A University of Nebraska-Lincoln (UNL) archaeological team led by art history Professor Michael Hoff discovered a life-size marble head of the ancient Greek goddess 'Aphrodite' at a site called Antiochia ad Cragum (Antioch of the cliffs), on the Mediterranean coast, in southern Turkey, this summer.

Although, the sculptures' beautiful features were still intact, some parts of the nose and face were chipped off as it was buried under the soil for more than a hundred years. The team did not find the sculpture's body. They believe it must have burnt in a lime kiln, many centuries ago.

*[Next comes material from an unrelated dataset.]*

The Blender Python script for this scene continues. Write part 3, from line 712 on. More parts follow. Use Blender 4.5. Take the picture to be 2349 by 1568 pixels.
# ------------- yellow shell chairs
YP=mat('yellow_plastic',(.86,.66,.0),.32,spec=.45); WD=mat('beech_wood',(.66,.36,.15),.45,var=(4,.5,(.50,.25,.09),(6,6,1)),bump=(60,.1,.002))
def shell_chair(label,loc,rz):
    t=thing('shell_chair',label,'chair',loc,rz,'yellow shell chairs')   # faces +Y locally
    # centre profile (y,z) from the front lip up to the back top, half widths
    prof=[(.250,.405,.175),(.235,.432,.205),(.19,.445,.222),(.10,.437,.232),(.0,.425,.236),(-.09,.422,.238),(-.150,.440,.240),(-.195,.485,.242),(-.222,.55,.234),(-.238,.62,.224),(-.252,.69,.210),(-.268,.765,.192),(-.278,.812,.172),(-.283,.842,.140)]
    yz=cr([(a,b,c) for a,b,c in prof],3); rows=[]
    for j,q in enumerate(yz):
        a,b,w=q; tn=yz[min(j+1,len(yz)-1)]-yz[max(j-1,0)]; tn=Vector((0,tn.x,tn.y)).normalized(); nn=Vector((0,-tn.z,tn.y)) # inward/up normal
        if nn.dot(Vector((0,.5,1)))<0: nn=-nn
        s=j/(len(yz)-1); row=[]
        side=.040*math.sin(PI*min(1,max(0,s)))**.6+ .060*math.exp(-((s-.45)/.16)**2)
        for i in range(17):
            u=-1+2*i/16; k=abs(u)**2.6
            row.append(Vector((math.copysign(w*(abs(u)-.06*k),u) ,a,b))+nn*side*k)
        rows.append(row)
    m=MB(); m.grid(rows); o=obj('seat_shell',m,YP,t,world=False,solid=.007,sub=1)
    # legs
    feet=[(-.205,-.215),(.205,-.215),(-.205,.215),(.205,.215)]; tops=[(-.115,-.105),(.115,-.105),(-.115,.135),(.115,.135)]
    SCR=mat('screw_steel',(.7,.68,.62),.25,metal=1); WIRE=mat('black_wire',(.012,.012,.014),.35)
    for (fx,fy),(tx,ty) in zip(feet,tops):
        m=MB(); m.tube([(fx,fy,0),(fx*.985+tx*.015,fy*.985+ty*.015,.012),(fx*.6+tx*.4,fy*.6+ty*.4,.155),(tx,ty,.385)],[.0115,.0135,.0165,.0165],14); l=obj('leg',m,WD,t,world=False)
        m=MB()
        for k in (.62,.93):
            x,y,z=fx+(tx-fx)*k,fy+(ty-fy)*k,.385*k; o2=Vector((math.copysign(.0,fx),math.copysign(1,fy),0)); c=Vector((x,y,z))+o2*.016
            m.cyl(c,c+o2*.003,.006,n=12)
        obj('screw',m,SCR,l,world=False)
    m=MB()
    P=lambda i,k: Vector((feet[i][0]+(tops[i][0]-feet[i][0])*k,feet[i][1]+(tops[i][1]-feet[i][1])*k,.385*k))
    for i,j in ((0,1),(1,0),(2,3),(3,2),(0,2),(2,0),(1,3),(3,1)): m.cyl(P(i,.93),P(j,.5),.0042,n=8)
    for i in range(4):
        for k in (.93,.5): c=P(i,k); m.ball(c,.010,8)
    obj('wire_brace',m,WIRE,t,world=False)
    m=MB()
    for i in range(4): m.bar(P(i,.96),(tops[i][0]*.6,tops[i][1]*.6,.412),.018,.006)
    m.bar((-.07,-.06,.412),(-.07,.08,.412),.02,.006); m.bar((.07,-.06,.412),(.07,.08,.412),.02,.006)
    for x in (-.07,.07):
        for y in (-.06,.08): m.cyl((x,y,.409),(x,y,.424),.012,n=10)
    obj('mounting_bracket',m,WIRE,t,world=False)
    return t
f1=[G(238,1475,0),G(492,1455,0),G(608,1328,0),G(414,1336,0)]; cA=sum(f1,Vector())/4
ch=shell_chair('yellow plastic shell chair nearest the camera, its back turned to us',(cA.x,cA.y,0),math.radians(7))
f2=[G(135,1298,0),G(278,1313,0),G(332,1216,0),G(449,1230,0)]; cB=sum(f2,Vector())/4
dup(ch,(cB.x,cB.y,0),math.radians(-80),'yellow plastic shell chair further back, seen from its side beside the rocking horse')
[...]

"We have niches where statues once were. We just didn't have any statues," Hoff said. "Finally, we have the head of a statue. It suggests something of how mainstream these people were who were living here, how much they were a part of the overall Greek and Roman traditions," Hoff said.

Hoff said that the Aphrodite's head is the only piece of a monumental statue found over the eight-year archaeological dig at the site of Antiochia ad Cragnum, a prehistoric Mediterranean city that once comprised of 8,000 people.

The statue head of the goddess of love and beauty was uncovered lying face-down in more than a millennium of soil, during recent excavations. The researchers claimed that the marble head might have remained separated from its body for a long time.

They found traces of lime kilns near the site which indicates that several statues and hunks of stone would have been burned to be reused in concrete.